Un largo camino
Una canción en la radio produce el mismo efecto. Te conduce hacia la puerta de tu casa, gira la llave que pone en marcha el motor del coche y te arrastra hacia una autovía de dos carriles en medio de un mar de nubes que pasan en silencio peinando el verde de la tierra y hacía un futuro del que entonces no sabías nada y del que aún lo ignoras todo, porque, aunque todas esas arrugas en tu cara te susurran que te has hecho mayor, si eres honesto contigo mismo, algo que, por cierto, no siempre se te da demasiado bien, has de reconocer que de las cosas que importan -de las que importan de verdad- continúas sin saber gran cosa y, además, comienzas a intuir que eso no va a cambiar y que por eso esa vaga sensación de desasosiego y angustia que arrastras en tu maleta está condenada a acompañarte en todas las estaciones y apeaderos del camino.
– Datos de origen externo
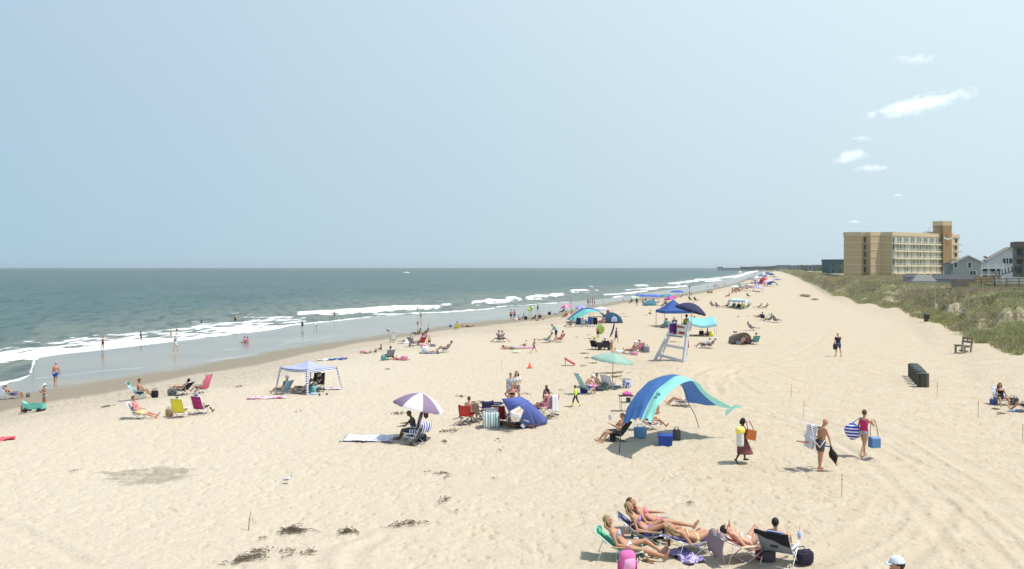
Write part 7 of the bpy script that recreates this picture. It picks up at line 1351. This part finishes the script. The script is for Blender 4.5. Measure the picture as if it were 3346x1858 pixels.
crowd([(2170, 930, 6, 'swim', 0, 'od', 'Tk', 'swimmer in the breakers beyond the blue umbrellas, first from the left'), (2190, 929, 8, 'swim', 0, 'ok', 'Tk', 'swimmer in the breakers beyond the blue umbrellas, second from the left'), (2204, 931, 8, 'swim', 0, 'rd', 'Tk', 'swimmer in the breakers beyond the blue umbrellas, third from the left'), (523, 1094, 10, 'swim', 0, 'od', 'Tk', 'lone swimmer with only the head above the foam', dict(lift=-.1)), (2292, 918, 6, 'swim', 0, 'od', 'Tk', 'tiny swimmer in the far breakers')], group='swimmers in the breakers')
crowd([(800, 1120, 22, 'sit_legs', 60, 'odk', 'Sp', 'left of two children in pink sitting together on the wet sand'), (809, 1120, 22, 'sit_legs', 20, 'odk', 'Sp', 'right of two children in pink sitting together on the wet sand'), (659, 1054, 21, 'sit_sand', 80, 'dk', 'Rk', 'surfer in a black wetsuit sitting behind a white board', dict(lift=.1)), (805, 1034, 14, 'swim', 0, 'ob', 'Tk', 'bather leaning on a white board at right of the surfers', dict(lift=-.2))])
def sboard(px, py, wpx, rz, c_, label, dz=.1, tilt=0, up=None, th=.05, name='surfboard', wid=.27):
    g = ground(px, py); k = g.y / F; L = wpx * k / 2; o = empty(name, (g.x, g.y, max(g.z, SEA) + dz), rz, label, 'board')
    m = MB().rings([(V((x * L, 0, .10 * abs(x) ** 3)), V((0, wid * w_, 0)), V((0, 0, th * w_ + .008))) for x, w_ in ((-1, .05), (-.85, .55), (-.4, .95), (.1, 1), (.6, .8), (.9, .4), (1, .04))], 14).build('board', c_, o, True); m.rotation_euler = (R(up or 0), R(tilt), 0); return o
sboard(645, 1054, 44, 4, wht, 'white surfboard floating beside the sitting surfer'); sboard(768, 1036, 28, 8, wht, 'white surfboard held level by the standing surfer', dz=.7, tilt=-6); sboard(817, 1032, 24, 10, wht, 'white surfboard pointing up to the right in the water', dz=.3, tilt=-14)
sboard(2003, 1112, 60, -60, CL(45, 66, 130), 'tall navy surfboard leaning beside the walking person', dz=1.05, tilt=-66, up=60, wid=.32); sboard(1962, 1100, 26, 0, CL(120, 165, 60), 'round green skimboard held upright behind the black wagon', dz=.75, up=70, wid=.5, name='skimboard'); sboard(1688, 1152, 30, 4, PAT((160, 225, 225), (245, 240, 90), 2, .5), 'cyan and yellow bodyboard lying on the sand', wid=.28, name='bodyboard')
for px, py, lab in ((1729, 1012, 'lower half of the bright green float at the water edge'), (1738, 1006, 'upper half of the bright green float at the water edge')): p = at(px, py, ground(1734, 1024).y - .3); o = empty('green_float', p, 0, lab, 'float'); MB().ell((0, 0, 0), (.26, .08, .30), n=14).build('float', CL(190, 240, 80), o, True)
# umbrellas
U = lambda c_, **k: mat(hexc(*c_), .85, .06, 3, trans=.2)
for px, py, yt, r, c1, c2, lab, kw in [
 (1850, 1030, 993, .95, (235, 90, 165), (250, 190, 200), 'hot pink umbrella at the water edge left of the aqua canopy', dict(tilt=12, tdir=-60)), (1897, 1020, 998, .95, (150, 130, 225), (195, 185, 240), 'lilac umbrella rising just above the aqua canopy', dict(tilt=8)),
 (2072, 990, 966, 1.0, (190, 240, 190), (215, 245, 205), 'small pale lime umbrella at left of the blue umbrellas', {}), (2092, 985, 960, 1.5, (85, 110, 200), (110, 135, 215), 'leftmost royal blue umbrella in the far row', {}), (2116, 986, 961, 1.7, (75, 105, 205), (95, 125, 215), 'second royal blue umbrella in the far row', {}), (2132, 984, 961, 1.5, (70, 100, 200), (90, 125, 215), 'third royal blue umbrella in the far row', {}), (2148, 982, 962, 1.7, (95, 125, 220), (120, 150, 230), 'rightmost and palest royal blue umbrella in the far row', {}),
 (2178, 984, 960, 1.5, (80, 130, 190), (90, 170, 160), 'teal blue umbrella partly behind the rainbow one', {}), (2190, 988, 967, 1.35, (225, 60, 90), (170, 130, 230), 'rainbow umbrella with red and lilac panels behind the blue tent', dict(tilt=14, tdir=-60)), (2213, 972, 948, 1.9, (60, 95, 195), (75, 110, 205), 'single royal blue umbrella farther along behind the pop up tent', {}),
 (2541, 930, 910, 1.75, (125, 130, 200), (105, 112, 190), 'lone violet blue umbrella at the right edge of the far crowd', {}), (2400, 948, 932, 1.6, (228, 240, 240), (205, 225, 235), 'small white umbrella at left of the far crowd', {}), (2452, 944, 927, 1.5, (215, 185, 205), (235, 225, 235), 'pale pink umbrella in the far crowd', {}), (2468, 938, 921, 1.6, (90, 110, 175), (70, 95, 165), 'indigo umbrella in the middle of the far crowd', {}), (2422, 942, 926, 1.4, (110, 190, 190), (90, 170, 175), 'teal umbrella in the far crowd', {}), (2478, 928, 912, 1.7, (80, 95, 150), (230, 230, 238), 'navy and white umbrella in the far crowd', {}), (2490, 919, 905, 1.7, (120, 165, 205), (150, 190, 220), 'light blue umbrella in the far crowd', {}), (2440, 936, 920, 1.5, (225, 215, 185), (205, 190, 160), 'cream umbrella in the far crowd', {}), (2455, 924, 909, 1.7, (60, 100, 170), (90, 130, 190), 'ocean blue umbrella in the far crowd', {}), (2530, 914, 902, 1.8, (100, 120, 165), (80, 100, 150), 'greyish blue umbrella at the top right of the far crowd', {}), (2515, 900, 891, 2.2, (70, 110, 165), (60, 100, 150), 'wide steel blue umbrella near the vanishing point', {}), (2480, 906, 896, 2.0, (200, 215, 225), (170, 195, 215), 'pale grey umbrella near the vanishing point', {}),
 (2437, 950, 934, 2.4, (120, 120, 112), (150, 148, 138), 'wide flat grey umbrella in the far crowd', {})]:
    umbrella(px, py, yt, r, U(c1), U(c2), lab, rise=.42, **kw)
pup_tent(2125, 998, 42, 979, mat(hexc(115, 185, 225), .8, .06, 3), None, 'low sky blue tent in front of the royal blue umbrella row', skew=0)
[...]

Entonces cierras los ojos por un instante, los abres justo a tiempo para ver como la maleza ha ido conquistando aquel empinado prado al pie de la torre que tu padre segaba cuando eras niño, respiras hondo ese aire rojizo cargado de polvo de cemento y óxido de hierro, trazas -podrías hacerlo con los ojos cerrados- esa última curva en la que algunas noches ardían los camiones que se salían de la carretera y todo en el universo te dice que ya está, que una vez más, estás a punto de regresar a tu casa.